Prior to joining Syracuse University, Dr. Sultana was a faculty member in the Department of Geography at King’s College London and a Visiting Fellow at the University of Manchester, UK. Before becoming an academic, she worked as a Programme Officer at the United Nations Development Programme (UNDP) for a $26M large environment-development program in Bangladesh. She obtained her M.A. and Ph.D. in Geography from the University of Minnesota, where she was a John D. & Catherine T. MacArthur Foundation Fellow and International Water Management Institute (IWMI) Fellow. She obtained her A.B. (Cum Laude) in Geosciences and Environmental Studies from Princeton University.
As an internationally-recognized interdisciplinary scholar, Dr. Sultana is broadly interested in nature-society relationships, political ecology, critical development studies, feminist theories, urban studies, climate change, water governance, social justice, human rights, citizenship, and South Asia.

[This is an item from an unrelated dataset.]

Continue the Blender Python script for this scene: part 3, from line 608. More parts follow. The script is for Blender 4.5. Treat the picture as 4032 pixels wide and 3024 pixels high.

Her work is informed not only by her background and training in the natural sciences, social sciences, and policy experience, but also from having lived and worked on three continents, being a post-colonial subject and scholar, and having a lifelong commitment to critical praxis and social justice. She is the recipient of the 2019 Glenda Laws Award from the American Association of Geographers.